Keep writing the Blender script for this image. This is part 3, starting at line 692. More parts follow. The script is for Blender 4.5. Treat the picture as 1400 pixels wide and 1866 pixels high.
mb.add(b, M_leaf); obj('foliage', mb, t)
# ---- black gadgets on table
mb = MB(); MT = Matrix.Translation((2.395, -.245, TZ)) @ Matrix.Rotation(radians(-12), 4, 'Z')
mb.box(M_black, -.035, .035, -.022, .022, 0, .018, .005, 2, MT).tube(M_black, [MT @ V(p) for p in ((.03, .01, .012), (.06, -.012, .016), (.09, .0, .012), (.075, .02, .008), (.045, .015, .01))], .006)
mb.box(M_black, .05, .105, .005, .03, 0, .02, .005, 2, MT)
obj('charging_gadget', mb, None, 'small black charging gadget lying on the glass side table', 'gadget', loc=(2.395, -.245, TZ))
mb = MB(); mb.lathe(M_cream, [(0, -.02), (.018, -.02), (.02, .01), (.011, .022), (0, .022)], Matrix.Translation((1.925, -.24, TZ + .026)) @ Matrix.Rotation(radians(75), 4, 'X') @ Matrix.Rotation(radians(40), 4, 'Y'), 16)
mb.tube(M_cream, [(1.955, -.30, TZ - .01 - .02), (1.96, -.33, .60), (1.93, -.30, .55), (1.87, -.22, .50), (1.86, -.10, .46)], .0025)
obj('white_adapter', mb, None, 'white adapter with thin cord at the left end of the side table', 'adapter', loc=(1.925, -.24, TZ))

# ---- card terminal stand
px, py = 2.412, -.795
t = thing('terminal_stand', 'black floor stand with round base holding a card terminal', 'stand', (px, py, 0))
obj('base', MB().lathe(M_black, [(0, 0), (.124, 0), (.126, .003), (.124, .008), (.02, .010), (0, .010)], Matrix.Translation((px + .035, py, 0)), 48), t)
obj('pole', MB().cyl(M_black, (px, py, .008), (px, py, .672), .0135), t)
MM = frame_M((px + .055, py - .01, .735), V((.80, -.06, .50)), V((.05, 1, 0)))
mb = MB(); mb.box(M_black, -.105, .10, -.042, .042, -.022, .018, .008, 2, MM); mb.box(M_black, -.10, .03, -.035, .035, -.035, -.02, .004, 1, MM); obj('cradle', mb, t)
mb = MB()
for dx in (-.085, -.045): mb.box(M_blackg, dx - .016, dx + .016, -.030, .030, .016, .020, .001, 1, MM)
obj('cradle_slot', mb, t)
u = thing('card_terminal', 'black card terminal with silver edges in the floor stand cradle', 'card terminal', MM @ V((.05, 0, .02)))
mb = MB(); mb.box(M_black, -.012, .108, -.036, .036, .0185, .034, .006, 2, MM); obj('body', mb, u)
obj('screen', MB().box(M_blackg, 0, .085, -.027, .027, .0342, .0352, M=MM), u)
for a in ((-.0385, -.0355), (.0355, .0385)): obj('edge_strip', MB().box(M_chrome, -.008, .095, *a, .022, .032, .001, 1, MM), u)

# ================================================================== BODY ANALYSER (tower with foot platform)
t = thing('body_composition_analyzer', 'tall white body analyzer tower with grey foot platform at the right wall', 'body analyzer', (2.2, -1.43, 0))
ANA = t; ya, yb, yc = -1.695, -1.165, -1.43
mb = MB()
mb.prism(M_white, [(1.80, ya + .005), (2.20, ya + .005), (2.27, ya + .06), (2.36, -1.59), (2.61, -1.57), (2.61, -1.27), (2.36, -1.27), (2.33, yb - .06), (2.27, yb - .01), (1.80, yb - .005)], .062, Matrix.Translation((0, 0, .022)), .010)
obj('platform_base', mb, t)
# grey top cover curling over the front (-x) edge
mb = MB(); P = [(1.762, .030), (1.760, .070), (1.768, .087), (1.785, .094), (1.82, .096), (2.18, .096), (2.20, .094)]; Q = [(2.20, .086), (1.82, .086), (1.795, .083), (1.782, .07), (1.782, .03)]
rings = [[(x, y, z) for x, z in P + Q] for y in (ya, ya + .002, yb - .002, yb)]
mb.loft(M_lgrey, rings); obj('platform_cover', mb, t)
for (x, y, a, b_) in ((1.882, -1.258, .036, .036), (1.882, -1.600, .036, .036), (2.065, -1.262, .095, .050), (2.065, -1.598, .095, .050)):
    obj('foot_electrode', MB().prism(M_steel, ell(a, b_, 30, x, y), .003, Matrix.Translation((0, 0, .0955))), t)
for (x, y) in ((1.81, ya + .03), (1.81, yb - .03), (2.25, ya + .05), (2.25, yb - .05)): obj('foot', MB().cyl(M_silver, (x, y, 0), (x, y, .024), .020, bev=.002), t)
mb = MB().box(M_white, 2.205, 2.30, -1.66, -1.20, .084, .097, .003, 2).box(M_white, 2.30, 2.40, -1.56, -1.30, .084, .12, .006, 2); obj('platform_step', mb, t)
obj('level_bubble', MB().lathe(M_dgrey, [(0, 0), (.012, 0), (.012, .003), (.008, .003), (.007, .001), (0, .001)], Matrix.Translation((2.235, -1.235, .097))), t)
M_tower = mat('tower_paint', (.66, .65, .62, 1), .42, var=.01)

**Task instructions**
Retype the listing exactly, in full.

**Result for this task**
Keep writing the Blender script for this image. This is part 3, starting at line 692. More parts follow. The script is for Blender 4.5. Treat the picture as 1400 pixels wide and 1866 pixels high.
mb.add(b, M_leaf); obj('foliage', mb, t)
# ---- black gadgets on table
mb = MB(); MT = Matrix.Translation((2.395, -.245, TZ)) @ Matrix.Rotation(radians(-12), 4, 'Z')
mb.box(M_black, -.035, .035, -.022, .022, 0, .018, .005, 2, MT).tube(M_black, [MT @ V(p) for p in ((.03, .01, .012), (.06, -.012, .016), (.09, .0, .012), (.075, .02, .008), (.045, .015, .01))], .006)
mb.box(M_black, .05, .105, .005, .03, 0, .02, .005, 2, MT)
obj('charging_gadget', mb, None, 'small black charging gadget lying on the glass side table', 'gadget', loc=(2.395, -.245, TZ))
mb = MB(); mb.lathe(M_cream, [(0, -.02), (.018, -.02), (.02, .01), (.011, .022), (0, .022)], Matrix.Translation((1.925, -.24, TZ + .026)) @ Matrix.Rotation(radians(75), 4, 'X') @ Matrix.Rotation(radians(40), 4, 'Y'), 16)
mb.tube(M_cream, [(1.955, -.30, TZ - .01 - .02), (1.96, -.33, .60), (1.93, -.30, .55), (1.87, -.22, .50), (1.86, -.10, .46)], .0025)
obj('white_adapter', mb, None, 'white adapter with thin cord at the left end of the side table', 'adapter', loc=(1.925, -.24, TZ))

# ---- card terminal stand
px, py = 2.412, -.795
t = thing('terminal_stand', 'black floor stand with round base holding a card terminal', 'stand', (px, py, 0))
obj('base', MB().lathe(M_black, [(0, 0), (.124, 0), (.126, .003), (.124, .008), (.02, .010), (0, .010)], Matrix.Translation((px + .035, py, 0)), 48), t)
obj('pole', MB().cyl(M_black, (px, py, .008), (px, py, .672), .0135), t)
MM = frame_M((px + .055, py - .01, .735), V((.80, -.06, .50)), V((.05, 1, 0)))
mb = MB(); mb.box(M_black, -.105, .10, -.042, .042, -.022, .018, .008, 2, MM); mb.box(M_black, -.10, .03, -.035, .035, -.035, -.02, .004, 1, MM); obj('cradle', mb, t)
mb = MB()
for dx in (-.085, -.045): mb.box(M_blackg, dx - .016, dx + .016, -.030, .030, .016, .020, .001, 1, MM)
obj('cradle_slot', mb, t)
u = thing('card_terminal', 'black card terminal with silver edges in the floor stand cradle', 'card terminal', MM @ V((.05, 0, .02)))
mb = MB(); mb.box(M_black, -.012, .108, -.036, .036, .0185, .034, .006, 2, MM); obj('body', mb, u)
obj('screen', MB().box(M_blackg, 0, .085, -.027, .027, .0342, .0352, M=MM), u)
for a in ((-.0385, -.0355), (.0355, .0385)): obj('edge_strip', MB().box(M_chrome, -.008, .095, *a, .022, .032, .001, 1, MM), u)

# ================================================================== BODY ANALYSER (tower with foot platform)
t = thing('body_composition_analyzer', 'tall white body analyzer tower with grey foot platform at the right wall', 'body analyzer', (2.2, -1.43, 0))
ANA = t; ya, yb, yc = -1.695, -1.165, -1.43
mb = MB()
mb.prism(M_white, [(1.80, ya + .005), (2.20, ya + .005), (2.27, ya + .06), (2.36, -1.59), (2.61, -1.57), (2.61, -1.27), (2.36, -1.27), (2.33, yb - .06), (2.27, yb - .01), (1.80, yb - .005)], .062, Matrix.Translation((0, 0, .022)), .010)
obj('platform_base', mb, t)
# grey top cover curling over the front (-x) edge
mb = MB(); P = [(1.762, .030), (1.760, .070), (1.768, .087), (1.785, .094), (1.82, .096), (2.18, .096), (2.20, .094)]; Q = [(2.20, .086), (1.82, .086), (1.795, .083), (1.782, .07), (1.782, .03)]
rings = [[(x, y, z) for x, z in P + Q] for y in (ya, ya + .002, yb - .002, yb)]
mb.loft(M_lgrey, rings); obj('platform_cover', mb, t)
for (x, y, a, b_) in ((1.882, -1.258, .036, .036), (1.882, -1.600, .036, .036), (2.065, -1.262, .095, .050), (2.065, -1.598, .095, .050)):
    obj('foot_electrode', MB().prism(M_steel, ell(a, b_, 30, x, y), .003, Matrix.Translation((0, 0, .0955))), t)
for (x, y) in ((1.81, ya + .03), (1.81, yb - .03), (2.25, ya + .05), (2.25, yb - .05)): obj('foot', MB().cyl(M_silver, (x, y, 0), (x, y, .024), .020, bev=.002), t)
mb = MB().box(M_white, 2.205, 2.30, -1.66, -1.20, .084, .097, .003, 2).box(M_white, 2.30, 2.40, -1.56, -1.30, .084, .12, .006, 2); obj('platform_step', mb, t)
obj('level_bubble', MB().lathe(M_dgrey, [(0, 0), (.012, 0), (.012, .003), (.008, .003), (.007, .001), (0, .001)], Matrix.Translation((2.235, -1.235, .097))), t)
M_tower = mat('tower_paint', (.66, .65, .62, 1), .42, var=.01)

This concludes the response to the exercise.